I took the family through the mission and sent the boy off with a pair of black and blue Air Jordan 1s and fresh socks. “What brought them here?” I thought to myself, choking back a couple tears of empathy. I also wondered what difference one new pair of sneakers really makes in the grand scheme of things.  

“I think it gives them confidence. Other kids go to school wearing these expensive athletic shoes,” Jordan said, recalling a time 70 years ago when she was humiliated for coming to school barefoot. “Why shouldn’t these kids have something? Why shouldn’t they have a little self confidence?”

That was one something I could identify with. Thankfully, I’ve never had to wonder where my next meal was coming from, but I do know what it feels like to get sneaker shamed as a kid. I’ll go even farther to say that everyone who’s into sneakers has at least had that feeling of wanting shoes that were better than the ones they actually had at some point in their life.

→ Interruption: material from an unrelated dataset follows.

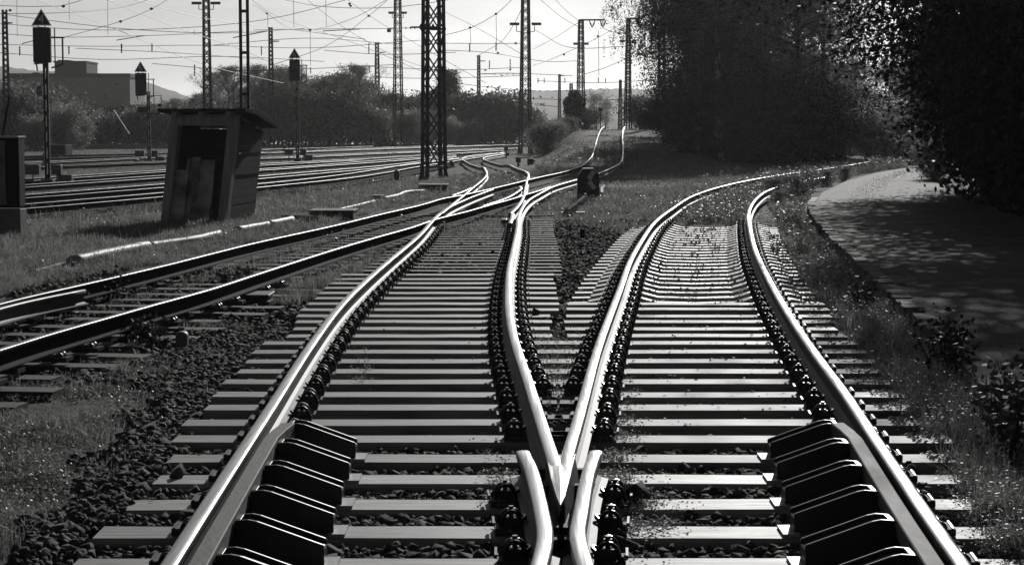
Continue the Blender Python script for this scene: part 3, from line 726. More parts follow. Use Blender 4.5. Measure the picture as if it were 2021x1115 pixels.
# ------------------------------------------------------------------ grass, weeds, litter
def sample_poly(name, n, r):
    P = np.array(Z[name], float); lo, hi = P.min(0), P.max(0); out = []
    got = 0
    while got < n:
        q = r.uniform(lo, hi, (n * 2, 2)); k = inpoly(q[:, 0], q[:, 1], Z[name]); out.append(q[k]); got += k.sum()
    q = np.concatenate(out)[:n]
    # project to the ground analytically by a few fixed-point steps
    u = (q[:, 0] - W0 / 2) / F; v = (H0 / 2 - q[:, 1]) / F
    dx, dy, dz = u, CT + v * ST, -ST + v * CT
    z = np.full(n, -.05)
    for _ in range(30):
        t = np.clip((z - CH) / np.minimum(dz, -1e-4), 3, 400); z = .6 * z + .4 * np.clip(ground_h(dx * t, dy * t), -1, 1.55)
    return dx * t, dy * t
def clumpy(x, y, scale, thr, seed, r):
    return (nz(x, y, scale, seed) + r.normal(0, .28, len(x))) > thr
def blades(x, y, z, h, w, r, lean=.5, seg=2):
    n = len(x); a = r.uniform(0, 6.283, n); wx, wy = np.cos(a), np.sin(a)
    b = r.uniform(0, 6.283, n); l = np.abs(r.normal(0, lean, n)) * h; lx, ly = np.cos(b) * l, np.sin(b) * l
    P = lambda f, ww: [np.stack([x + lx * f * f + s * wx * ww, y + ly * f * f + s * wy * ww, z + h * f * (1 - .25 * f * np.minimum(1, l / h))], 1) for s in (-1, 1)]
    A = P(0, w / 2); B = P(.55, w * .42); C = P(1.0, w * .06)
    V = np.stack([A[0], A[1], B[0], B[1], C[0], C[1]], 1)
    f = np.array([[0, 1, 3, 2], [2, 3, 5, 4]])[None] + (np.arange(n) * 6)[:, None, None]
    return V.reshape(-1, 3), f.reshape(-1, 4)
class Acc:
    def __init__(s): s.V, s.F, s.n = [], [], 0
    def add(s, V, Fq): s.V.append(V); s.F.append(Fq + s.n); s.n += len(V)
    def out(s, name, m): return npmesh(name, np.concatenate(s.V), np.concatenate(s.F), m)
def leaves(c, size, r, flat=0.0, asp=.6):
    n = len(c); u = r.normal(size=(n, 3)); u[:, 2] *= (1 - flat); u /= np.linalg.norm(u, axis=1)[:, None]
    w = r.normal(size=(n, 3)); w[:, 2] *= (1 - flat); w -= u * (w * u).sum(1)[:, None]; w /= np.linalg.norm(w, axis=1)[:, None]
    s = np.asarray(size).reshape(-1, 1) * np.ones((n, 1))
    V = np.stack([c - u * s * .5, c + w * s * asp * .5 - u * s * .05, c + u * s * .5, c - w * s * asp * .5 - u * s * .05], 1)
    return V.reshape(-1, 3), np.arange(n * 4).reshape(-1, 4)
GA, WA, LA_ = Acc(), Acc(), Acc()
def grass(zone, n, hmin, hmax, wpx, thr, scale=1.6, lean=.6, seed=1, acc=None):
    rr = np.random.default_rng(seed); x, y = sample_poly(zone, n, rr); k = clumpy(x, y, scale, thr, seed + 50, rr) & (occupied(x, y) == 0); x, y = x[k], y[k]
    k = x < road_edge(y) - .10; x, y = x[k], y[k]
    h = rr.uniform(hmin, hmax, len(x)) * (1 + .5 * np.clip(nz(x, y, scale * 1.7, seed + 51), -1, 1)); w = np.maximum(.0035, wpx * y / F) * rr.uniform(.7, 1.4, len(x))
    (acc or GA).add(*blades(x, y, ground_h(x, y) - .01, h, w, rr, lean))
grass('meadow', 80000, .04, .15, 1.4, -.6, seed=1, lean=.9); grass('meadow', 4500, .13, .30, 1.3, .15, seed=2, lean=.3)
grass('t3', 16000, .05, .16, 1.5, -.08, 2.2, seed=3); grass('mid', 15000, .06, .2, 1.5, -.15, 2.0, seed=4)
grass('moss', 20000, .03, .10, 1.6, -.05, 2.6, seed=5, lean=1.0); grass('moss2', 5000, .04, .11, 1.6, -.1, 2.6, seed=6, lean=.9)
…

“I don’t know clothes and shoes well, but they seem to signify to kids that they’re special,” Jordan said. “You just want to know that you matter because so many people in this world have no one.” 

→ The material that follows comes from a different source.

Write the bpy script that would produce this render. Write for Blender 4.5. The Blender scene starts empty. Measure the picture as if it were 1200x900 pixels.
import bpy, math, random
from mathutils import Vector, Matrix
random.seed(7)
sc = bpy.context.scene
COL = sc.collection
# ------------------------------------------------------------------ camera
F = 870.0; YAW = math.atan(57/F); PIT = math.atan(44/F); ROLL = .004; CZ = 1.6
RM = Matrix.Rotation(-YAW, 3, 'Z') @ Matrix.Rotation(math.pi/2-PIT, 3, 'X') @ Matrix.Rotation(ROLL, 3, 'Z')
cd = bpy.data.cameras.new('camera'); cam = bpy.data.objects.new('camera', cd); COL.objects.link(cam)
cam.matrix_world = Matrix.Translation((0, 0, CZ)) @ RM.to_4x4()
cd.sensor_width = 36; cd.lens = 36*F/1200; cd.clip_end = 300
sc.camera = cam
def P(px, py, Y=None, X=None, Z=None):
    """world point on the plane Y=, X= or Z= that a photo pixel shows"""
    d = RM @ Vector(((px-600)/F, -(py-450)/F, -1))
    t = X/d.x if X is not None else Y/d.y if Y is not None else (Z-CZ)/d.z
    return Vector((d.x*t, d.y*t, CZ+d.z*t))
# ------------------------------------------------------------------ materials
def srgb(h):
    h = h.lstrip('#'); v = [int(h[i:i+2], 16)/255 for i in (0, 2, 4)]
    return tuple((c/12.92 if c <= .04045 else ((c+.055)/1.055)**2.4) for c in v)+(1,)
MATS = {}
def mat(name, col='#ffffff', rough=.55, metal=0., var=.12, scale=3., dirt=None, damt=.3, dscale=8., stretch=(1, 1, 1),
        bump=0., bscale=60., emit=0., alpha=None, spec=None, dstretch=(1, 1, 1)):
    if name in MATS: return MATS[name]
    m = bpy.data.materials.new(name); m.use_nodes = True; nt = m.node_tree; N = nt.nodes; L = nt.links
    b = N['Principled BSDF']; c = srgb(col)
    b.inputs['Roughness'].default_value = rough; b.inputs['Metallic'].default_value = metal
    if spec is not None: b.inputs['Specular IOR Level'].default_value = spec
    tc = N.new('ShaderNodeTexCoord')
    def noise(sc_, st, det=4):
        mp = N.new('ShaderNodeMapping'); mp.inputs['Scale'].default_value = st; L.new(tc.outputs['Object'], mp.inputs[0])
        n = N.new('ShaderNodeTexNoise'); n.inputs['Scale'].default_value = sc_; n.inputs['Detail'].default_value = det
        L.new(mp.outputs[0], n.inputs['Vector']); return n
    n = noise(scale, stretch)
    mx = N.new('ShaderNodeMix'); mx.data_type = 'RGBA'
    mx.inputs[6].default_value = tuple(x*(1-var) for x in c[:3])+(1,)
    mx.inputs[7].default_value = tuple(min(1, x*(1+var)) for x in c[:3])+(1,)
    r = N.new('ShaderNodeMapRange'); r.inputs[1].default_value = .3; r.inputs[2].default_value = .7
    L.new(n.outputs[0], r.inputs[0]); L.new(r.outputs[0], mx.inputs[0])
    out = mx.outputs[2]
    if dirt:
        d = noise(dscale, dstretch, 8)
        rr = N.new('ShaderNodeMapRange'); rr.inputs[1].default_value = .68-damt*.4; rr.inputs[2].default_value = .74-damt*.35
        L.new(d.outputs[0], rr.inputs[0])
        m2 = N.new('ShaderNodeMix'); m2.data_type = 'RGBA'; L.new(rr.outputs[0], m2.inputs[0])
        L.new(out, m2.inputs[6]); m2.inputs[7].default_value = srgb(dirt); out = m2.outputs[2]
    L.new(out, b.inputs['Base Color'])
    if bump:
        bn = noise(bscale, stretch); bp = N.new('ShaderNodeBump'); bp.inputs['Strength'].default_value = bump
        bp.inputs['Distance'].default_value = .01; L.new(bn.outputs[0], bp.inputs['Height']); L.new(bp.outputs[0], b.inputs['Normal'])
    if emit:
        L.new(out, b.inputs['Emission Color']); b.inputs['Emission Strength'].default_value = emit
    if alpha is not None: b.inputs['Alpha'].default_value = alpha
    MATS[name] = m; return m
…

I went through the same cycle with different kids. Most were happy not because of just the free shoes, but more because of the free poster that Foot Locker stuffed their shopping bags with.

One, skewing closer to being a teenager, was particular about which sneakers he got for free. He specifically asked for a pair of OVO Air Jordans as I measured his feet, a pair that I (predictably) wasn’t able to find in the giant crates of sneakers inside the chapel. I did, however, find some royal blue Nike Foamposites and Air Jordan 5s, but those still weren't up to his standards.

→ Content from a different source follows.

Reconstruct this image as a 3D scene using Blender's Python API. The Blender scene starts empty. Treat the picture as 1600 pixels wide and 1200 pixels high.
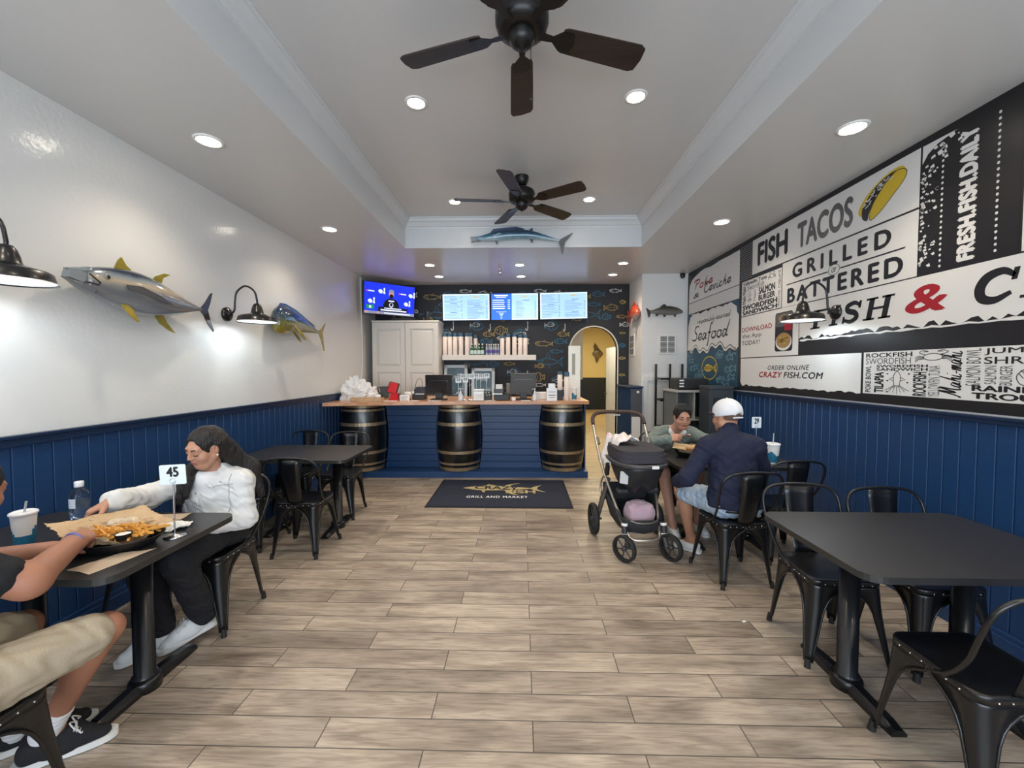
import bpy, bmesh, math, random
import numpy as np
from mathutils import Vector, Matrix
from mathutils.bvhtree import BVHTree
R = math.radians
random.seed(7)
C = bpy.context.scene.collection
SC = bpy.context.scene

# ------------------------------------------------------------------ camera
cam_d = bpy.data.cameras.new('camera')
cam_d.sensor_width = 36.0
cam_d.lens = 645.0 / 1600.0 * 36.0
cam_d.clip_start = 0.05
cam = bpy.data.objects.new('camera', cam_d)
C.objects.link(cam)
cam.location = (0, 0, 1.552)
cam.rotation_euler = (math.pi / 2 - math.atan(23 / 645), 0, math.atan(15 / 645))
SC.camera = cam

# ------------------------------------------------------------------ view, world
SC.view_settings.view_transform = 'Standard'
SC.view_settings.look = 'None'
SC.view_settings.gamma = 1.0
SC.view_settings.use_curve_mapping = False
SC.view_settings.exposure = 0.33
wd = bpy.data.worlds.new('world')
SC.world = wd
wd.use_nodes = True
bg = wd.node_tree.nodes['Background']
bg.inputs[0].default_value = (0.62, 0.76, 1.0, 1)
bg.inputs[1].default_value = 1.0

# ------------------------------------------------------------------ daylight through the storefront behind the camera
def area_light(name, loc, rot, sx, sy, power, col):
    l = bpy.data.lights.new(name, 'AREA')
    l.shape = 'RECTANGLE'; l.size = sx; l.size_y = sy; l.energy = power; l.color = col
    o = bpy.data.objects.new(name, l); C.objects.link(o)
    o.location = loc; o.rotation_euler = rot
    return o
area_light('storefront_daylight', (0.0, -2.35, 1.55), (R(90), 0, 0), 4.6, 2.3, 150, (0.80, 0.90, 1.0))
area_light('unseen_hallway_light', (2.3, 13.2, 3.0), (0, 0, 0), 1.2, 1.2, 60, (1.0, 0.83, 0.45))

area_light('unseen_hallway_light', (1.45, 9.0, 3.0), (0, 0, 0), 0.8, 0.8, 45, (1.0, 0.92, 0.75))  # unseen light added to brighten the white door and near hallway

def spot(name, loc, power, col, size=R(130), blend=0.9, radius=0.05):
    l = bpy.data.lights.new(name, 'SPOT')
    l.energy = power; l.color = col; l.spot_size = size; l.spot_blend = blend; l.shadow_soft_size = radius
    o = bpy.data.objects.new(name, l); C.objects.link(o); o.location = loc
    return o

# ------------------------------------------------------------------ materials
MATS = {}
def M(name, col=(0.8, 0.8, 0.8), rough=0.5, metal=0.0, col2=None, nscale=8.0, stretch=(1, 1, 1), bump=0.0, bscale=60.0,
      emit=0.0, trans=0.0, ior=1.45, coat=0.0, sub=0.0, alpha=1.0, spec=None, sheen=0.0, contrast=(0.35, 0.65)):
    if name in MATS: return MATS[name]
    m = bpy.data.materials.new(name); m.use_nodes = True
    nt = m.node_tree; b = nt.nodes['Principled BSDF']
    I = b.inputs
    I['Base Color'].default_value = (*col, 1)
    I['Roughness'].default_value = rough
    I['Metallic'].default_value = metal
    if spec is not None: I['Specular IOR Level'].default_value = spec
    if coat: I['Coat Weight'].default_value = coat; I['Coat Roughness'].default_value = 0.12
    if trans: I['Transmission Weight'].default_value = trans; I['IOR'].default_value = ior
    if sheen: I['Sheen Weight'].default_value = sheen
    if sub:
        I['Subsurface Weight'].default_value = sub
        I['Subsurface Radius'].default_value = (0.012, 0.005, 0.003)
    if emit:
        I['Emission Color'].default_value = (*col, 1); I['Emission Strength'].default_value = emit
    if col2 is not None or bump:
        tc = nt.nodes.new('ShaderNodeTexCoord')
        mp = nt.nodes.new('ShaderNodeMapping'); mp.inputs['Scale'].default_value = stretch
        nt.links.new(tc.outputs['Object'], mp.inputs['Vector'])
    if col2 is not None:
        n = nt.nodes.new('ShaderNodeTexNoise'); n.inputs['Scale'].default_value = nscale; n.inputs['Detail'].default_value = 4
        nt.links.new(mp.outputs[0], n.inputs['Vector'])
        r = nt.nodes.new('ShaderNodeValToRGB')
        r.color_ramp.elements[0].position = contrast[0]; r.color_ramp.elements[0].color = (*col, 1)
        r.color_ramp.elements[1].position = contrast[1]; r.color_ramp.elements[1].color = (*col2, 1)
        nt.links.new(n.outputs['Fac'], r.inputs[0]); nt.links.new(r.outputs[0], I['Base Color'])
    if bump:
        n2 = nt.nodes.new('ShaderNodeTexNoise'); n2.inputs['Scale'].default_value = bscale; n2.inputs['Detail'].default_value = 3
        nt.links.new(mp.outputs[0], n2.inputs['Vector'])
        bp = nt.nodes.new('ShaderNodeBump'); bp.inputs['Strength'].default_value = bump; bp.inputs['Distance'].default_value = 0.01
        nt.links.new(n2.outputs['Fac'], bp.inputs['Height']); nt.links.new(bp.outputs[0], I['Normal'])
        if coat: nt.links.new(bp.outputs[0], I['Coat Normal'])
    MATS[name] = m
    return m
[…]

No matter how confused I was about that, my purpose there was to serve. And as anyone who’s ever worked in retail knows, you have to give the customer what they want no matter how thankless they may be.

Foot Locker Sneaker Giveaway Los Angeles Skid Row

After a few hours, we left the Fred Jordan Mission for the day and I headed back to my a deluxe hotel room in West Hollywood. Like my skydiving friend, I felt the gravity of coming back down to Earth and the disorientation of how I'd been living my life up to that point. Hyping up sneakers is what pays my bills, allows for that fancy-ass sliced papaya with shaved coconut, and affords the overpriced rent in my apartment building.  I reminisced about those times I felt down on myself or jealous of other people over a pair sneakers. I thought about those kids on Skid Row who were just satisfied to get shoes that fit and were wearable, and I realized how trivial my own insecurities were.

“A couple weeks ago, I was upset that [name redacted] at Nike told me he was sending Off-White Air Jordans, but never did,” I thought to myself as I stared blankly at the hotel wall. “So what? This is all meaningless.”

My outlook on the world changed that day.

We should all just make the most of and enjoy whatever we have, as much or as little we think that might be. Whether we like it or not, our sneakers are already in the process of decaying, no matter how we try to vacuum seal them or how carefully we try to wear them (or not wear them).

What really matters is what we do while we’re wearing those sneakers. Jordan gave me this piece of advice when I asked her how she keeps from getting burnt out after doing this for all these decades: “If you feel down, and like no one cares, just reach out to make someone’s life better, even if it’s for just a few minutes. You know why? Because there’s always someone who has it worse than you.”